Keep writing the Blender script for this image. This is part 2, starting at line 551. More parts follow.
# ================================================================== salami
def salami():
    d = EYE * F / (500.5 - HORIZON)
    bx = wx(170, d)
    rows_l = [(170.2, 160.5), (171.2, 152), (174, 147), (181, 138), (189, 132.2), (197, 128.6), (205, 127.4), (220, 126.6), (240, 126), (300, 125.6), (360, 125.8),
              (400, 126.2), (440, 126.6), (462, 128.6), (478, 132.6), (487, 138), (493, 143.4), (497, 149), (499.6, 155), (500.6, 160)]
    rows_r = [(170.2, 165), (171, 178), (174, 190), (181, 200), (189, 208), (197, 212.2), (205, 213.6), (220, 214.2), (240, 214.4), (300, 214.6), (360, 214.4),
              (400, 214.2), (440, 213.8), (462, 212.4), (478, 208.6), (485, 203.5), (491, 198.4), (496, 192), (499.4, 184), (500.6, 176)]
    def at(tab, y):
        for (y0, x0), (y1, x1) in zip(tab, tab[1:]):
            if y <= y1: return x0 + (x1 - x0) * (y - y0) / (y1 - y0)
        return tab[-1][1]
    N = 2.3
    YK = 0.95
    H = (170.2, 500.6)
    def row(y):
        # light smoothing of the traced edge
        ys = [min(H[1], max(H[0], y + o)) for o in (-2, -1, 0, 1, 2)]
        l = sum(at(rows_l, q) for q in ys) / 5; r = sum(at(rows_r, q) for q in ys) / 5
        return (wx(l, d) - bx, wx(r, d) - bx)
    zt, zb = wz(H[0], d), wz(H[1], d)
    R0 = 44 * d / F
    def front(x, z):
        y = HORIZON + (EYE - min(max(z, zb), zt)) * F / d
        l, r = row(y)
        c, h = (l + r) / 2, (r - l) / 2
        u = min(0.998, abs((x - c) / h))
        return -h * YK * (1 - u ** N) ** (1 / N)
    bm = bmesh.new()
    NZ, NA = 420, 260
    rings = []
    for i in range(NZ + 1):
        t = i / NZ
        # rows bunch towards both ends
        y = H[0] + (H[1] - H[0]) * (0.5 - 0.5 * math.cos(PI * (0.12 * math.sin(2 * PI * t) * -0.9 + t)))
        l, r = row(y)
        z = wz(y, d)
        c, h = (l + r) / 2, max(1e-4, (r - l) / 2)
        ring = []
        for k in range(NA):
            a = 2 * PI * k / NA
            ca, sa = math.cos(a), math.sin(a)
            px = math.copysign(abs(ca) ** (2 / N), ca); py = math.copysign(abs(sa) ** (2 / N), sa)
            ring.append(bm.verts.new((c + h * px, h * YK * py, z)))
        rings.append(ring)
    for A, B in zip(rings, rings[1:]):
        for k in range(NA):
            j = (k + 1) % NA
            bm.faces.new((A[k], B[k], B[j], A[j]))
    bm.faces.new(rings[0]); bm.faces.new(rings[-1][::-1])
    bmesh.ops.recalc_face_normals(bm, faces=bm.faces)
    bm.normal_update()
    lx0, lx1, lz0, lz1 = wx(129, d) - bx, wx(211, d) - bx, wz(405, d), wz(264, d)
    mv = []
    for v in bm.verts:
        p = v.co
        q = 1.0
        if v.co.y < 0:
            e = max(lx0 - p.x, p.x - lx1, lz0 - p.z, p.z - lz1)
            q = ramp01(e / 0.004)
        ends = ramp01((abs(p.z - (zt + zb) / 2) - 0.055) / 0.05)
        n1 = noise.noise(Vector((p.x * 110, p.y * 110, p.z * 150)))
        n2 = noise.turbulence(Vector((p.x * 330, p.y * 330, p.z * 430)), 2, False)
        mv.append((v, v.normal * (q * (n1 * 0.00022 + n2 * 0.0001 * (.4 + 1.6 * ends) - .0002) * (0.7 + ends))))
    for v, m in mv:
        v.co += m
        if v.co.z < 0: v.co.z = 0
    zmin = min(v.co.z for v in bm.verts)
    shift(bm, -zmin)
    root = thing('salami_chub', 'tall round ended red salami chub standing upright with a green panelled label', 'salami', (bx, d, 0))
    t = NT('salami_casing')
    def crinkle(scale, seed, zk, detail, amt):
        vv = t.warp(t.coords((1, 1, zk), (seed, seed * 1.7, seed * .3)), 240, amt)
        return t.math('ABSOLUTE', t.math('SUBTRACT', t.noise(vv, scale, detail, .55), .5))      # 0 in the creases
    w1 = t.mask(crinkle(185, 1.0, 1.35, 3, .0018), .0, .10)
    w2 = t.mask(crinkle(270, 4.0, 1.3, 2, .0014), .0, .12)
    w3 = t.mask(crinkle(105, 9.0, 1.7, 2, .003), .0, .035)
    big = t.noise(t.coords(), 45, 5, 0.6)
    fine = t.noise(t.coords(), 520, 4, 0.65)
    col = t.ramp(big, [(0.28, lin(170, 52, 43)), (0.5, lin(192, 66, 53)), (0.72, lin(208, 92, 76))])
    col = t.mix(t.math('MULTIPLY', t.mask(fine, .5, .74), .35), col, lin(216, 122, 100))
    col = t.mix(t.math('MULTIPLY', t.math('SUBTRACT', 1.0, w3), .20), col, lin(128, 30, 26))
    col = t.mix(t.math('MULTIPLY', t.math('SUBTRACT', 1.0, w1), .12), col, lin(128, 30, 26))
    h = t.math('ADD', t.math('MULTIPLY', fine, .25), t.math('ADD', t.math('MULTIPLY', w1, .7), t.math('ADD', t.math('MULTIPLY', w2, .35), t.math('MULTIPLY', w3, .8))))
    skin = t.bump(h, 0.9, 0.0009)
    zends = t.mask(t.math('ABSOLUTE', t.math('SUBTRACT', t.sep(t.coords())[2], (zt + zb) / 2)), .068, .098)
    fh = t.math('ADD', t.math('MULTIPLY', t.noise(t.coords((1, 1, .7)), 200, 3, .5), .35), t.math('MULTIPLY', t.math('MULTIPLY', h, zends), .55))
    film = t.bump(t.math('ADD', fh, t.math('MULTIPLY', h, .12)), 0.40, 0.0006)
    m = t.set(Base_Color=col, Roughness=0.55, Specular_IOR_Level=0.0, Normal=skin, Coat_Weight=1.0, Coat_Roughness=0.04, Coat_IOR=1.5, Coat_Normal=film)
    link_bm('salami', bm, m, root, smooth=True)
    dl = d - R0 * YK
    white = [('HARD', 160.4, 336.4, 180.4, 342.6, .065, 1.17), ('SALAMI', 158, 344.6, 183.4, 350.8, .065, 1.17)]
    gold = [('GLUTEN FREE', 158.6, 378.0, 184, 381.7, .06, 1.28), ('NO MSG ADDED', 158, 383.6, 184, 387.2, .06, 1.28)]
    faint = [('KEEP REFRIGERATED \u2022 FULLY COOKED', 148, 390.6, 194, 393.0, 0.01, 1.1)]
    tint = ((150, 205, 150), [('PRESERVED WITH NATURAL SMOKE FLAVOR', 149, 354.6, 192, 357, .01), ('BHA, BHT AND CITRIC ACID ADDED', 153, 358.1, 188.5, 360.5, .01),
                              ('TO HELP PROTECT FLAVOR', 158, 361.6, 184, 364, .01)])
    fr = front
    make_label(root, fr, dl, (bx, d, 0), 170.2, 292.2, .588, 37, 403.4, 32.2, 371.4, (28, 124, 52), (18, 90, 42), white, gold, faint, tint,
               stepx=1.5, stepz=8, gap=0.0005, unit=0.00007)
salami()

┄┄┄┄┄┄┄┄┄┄

Repeat the material above in full, quoting it exactly.

* FINISHED ANSWER
Keep writing the Blender script for this image. This is part 2, starting at line 551. More parts follow.
# ================================================================== salami
def salami():
    d = EYE * F / (500.5 - HORIZON)
    bx = wx(170, d)
    rows_l = [(170.2, 160.5), (171.2, 152), (174, 147), (181, 138), (189, 132.2), (197, 128.6), (205, 127.4), (220, 126.6), (240, 126), (300, 125.6), (360, 125.8),
              (400, 126.2), (440, 126.6), (462, 128.6), (478, 132.6), (487, 138), (493, 143.4), (497, 149), (499.6, 155), (500.6, 160)]
    rows_r = [(170.2, 165), (171, 178), (174, 190), (181, 200), (189, 208), (197, 212.2), (205, 213.6), (220, 214.2), (240, 214.4), (300, 214.6), (360, 214.4),
              (400, 214.2), (440, 213.8), (462, 212.4), (478, 208.6), (485, 203.5), (491, 198.4), (496, 192), (499.4, 184), (500.6, 176)]
    def at(tab, y):
        for (y0, x0), (y1, x1) in zip(tab, tab[1:]):
            if y <= y1: return x0 + (x1 - x0) * (y - y0) / (y1 - y0)
        return tab[-1][1]
    N = 2.3
    YK = 0.95
    H = (170.2, 500.6)
    def row(y):
        # light smoothing of the traced edge
        ys = [min(H[1], max(H[0], y + o)) for o in (-2, -1, 0, 1, 2)]
        l = sum(at(rows_l, q) for q in ys) / 5; r = sum(at(rows_r, q) for q in ys) / 5
        return (wx(l, d) - bx, wx(r, d) - bx)
    zt, zb = wz(H[0], d), wz(H[1], d)
    R0 = 44 * d / F
    def front(x, z):
        y = HORIZON + (EYE - min(max(z, zb), zt)) * F / d
        l, r = row(y)
        c, h = (l + r) / 2, (r - l) / 2
        u = min(0.998, abs((x - c) / h))
        return -h * YK * (1 - u ** N) ** (1 / N)
    bm = bmesh.new()
    NZ, NA = 420, 260
    rings = []
    for i in range(NZ + 1):
        t = i / NZ
        # rows bunch towards both ends
        y = H[0] + (H[1] - H[0]) * (0.5 - 0.5 * math.cos(PI * (0.12 * math.sin(2 * PI * t) * -0.9 + t)))
        l, r = row(y)
        z = wz(y, d)
        c, h = (l + r) / 2, max(1e-4, (r - l) / 2)
        ring = []
        for k in range(NA):
            a = 2 * PI * k / NA
            ca, sa = math.cos(a), math.sin(a)
            px = math.copysign(abs(ca) ** (2 / N), ca); py = math.copysign(abs(sa) ** (2 / N), sa)
            ring.append(bm.verts.new((c + h * px, h * YK * py, z)))
        rings.append(ring)
    for A, B in zip(rings, rings[1:]):
        for k in range(NA):
            j = (k + 1) % NA
            bm.faces.new((A[k], B[k], B[j], A[j]))
    bm.faces.new(rings[0]); bm.faces.new(rings[-1][::-1])
    bmesh.ops.recalc_face_normals(bm, faces=bm.faces)
    bm.normal_update()
    lx0, lx1, lz0, lz1 = wx(129, d) - bx, wx(211, d) - bx, wz(405, d), wz(264, d)
    mv = []
    for v in bm.verts:
        p = v.co
        q = 1.0
        if v.co.y < 0:
            e = max(lx0 - p.x, p.x - lx1, lz0 - p.z, p.z - lz1)
            q = ramp01(e / 0.004)
        ends = ramp01((abs(p.z - (zt + zb) / 2) - 0.055) / 0.05)
        n1 = noise.noise(Vector((p.x * 110, p.y * 110, p.z * 150)))
        n2 = noise.turbulence(Vector((p.x * 330, p.y * 330, p.z * 430)), 2, False)
        mv.append((v, v.normal * (q * (n1 * 0.00022 + n2 * 0.0001 * (.4 + 1.6 * ends) - .0002) * (0.7 + ends))))
    for v, m in mv:
        v.co += m
        if v.co.z < 0: v.co.z = 0
    zmin = min(v.co.z for v in bm.verts)
    shift(bm, -zmin)
    root = thing('salami_chub', 'tall round ended red salami chub standing upright with a green panelled label', 'salami', (bx, d, 0))
    t = NT('salami_casing')
    def crinkle(scale, seed, zk, detail, amt):
        vv = t.warp(t.coords((1, 1, zk), (seed, seed * 1.7, seed * .3)), 240, amt)
        return t.math('ABSOLUTE', t.math('SUBTRACT', t.noise(vv, scale, detail, .55), .5))      # 0 in the creases
    w1 = t.mask(crinkle(185, 1.0, 1.35, 3, .0018), .0, .10)
    w2 = t.mask(crinkle(270, 4.0, 1.3, 2, .0014), .0, .12)
    w3 = t.mask(crinkle(105, 9.0, 1.7, 2, .003), .0, .035)
    big = t.noise(t.coords(), 45, 5, 0.6)
    fine = t.noise(t.coords(), 520, 4, 0.65)
    col = t.ramp(big, [(0.28, lin(170, 52, 43)), (0.5, lin(192, 66, 53)), (0.72, lin(208, 92, 76))])
    col = t.mix(t.math('MULTIPLY', t.mask(fine, .5, .74), .35), col, lin(216, 122, 100))
    col = t.mix(t.math('MULTIPLY', t.math('SUBTRACT', 1.0, w3), .20), col, lin(128, 30, 26))
    col = t.mix(t.math('MULTIPLY', t.math('SUBTRACT', 1.0, w1), .12), col, lin(128, 30, 26))
    h = t.math('ADD', t.math('MULTIPLY', fine, .25), t.math('ADD', t.math('MULTIPLY', w1, .7), t.math('ADD', t.math('MULTIPLY', w2, .35), t.math('MULTIPLY', w3, .8))))
    skin = t.bump(h, 0.9, 0.0009)
    zends = t.mask(t.math('ABSOLUTE', t.math('SUBTRACT', t.sep(t.coords())[2], (zt + zb) / 2)), .068, .098)
    fh = t.math('ADD', t.math('MULTIPLY', t.noise(t.coords((1, 1, .7)), 200, 3, .5), .35), t.math('MULTIPLY', t.math('MULTIPLY', h, zends), .55))
    film = t.bump(t.math('ADD', fh, t.math('MULTIPLY', h, .12)), 0.40, 0.0006)
    m = t.set(Base_Color=col, Roughness=0.55, Specular_IOR_Level=0.0, Normal=skin, Coat_Weight=1.0, Coat_Roughness=0.04, Coat_IOR=1.5, Coat_Normal=film)
    link_bm('salami', bm, m, root, smooth=True)
    dl = d - R0 * YK
    white = [('HARD', 160.4, 336.4, 180.4, 342.6, .065, 1.17), ('SALAMI', 158, 344.6, 183.4, 350.8, .065, 1.17)]
    gold = [('GLUTEN FREE', 158.6, 378.0, 184, 381.7, .06, 1.28), ('NO MSG ADDED', 158, 383.6, 184, 387.2, .06, 1.28)]
    faint = [('KEEP REFRIGERATED \u2022 FULLY COOKED', 148, 390.6, 194, 393.0, 0.01, 1.1)]
    tint = ((150, 205, 150), [('PRESERVED WITH NATURAL SMOKE FLAVOR', 149, 354.6, 192, 357, .01), ('BHA, BHT AND CITRIC ACID ADDED', 153, 358.1, 188.5, 360.5, .01),
                              ('TO HELP PROTECT FLAVOR', 158, 361.6, 184, 364, .01)])
    fr = front
    make_label(root, fr, dl, (bx, d, 0), 170.2, 292.2, .588, 37, 403.4, 32.2, 371.4, (28, 124, 52), (18, 90, 42), white, gold, faint, tint,
               stepx=1.5, stepz=8, gap=0.0005, unit=0.00007)
salami()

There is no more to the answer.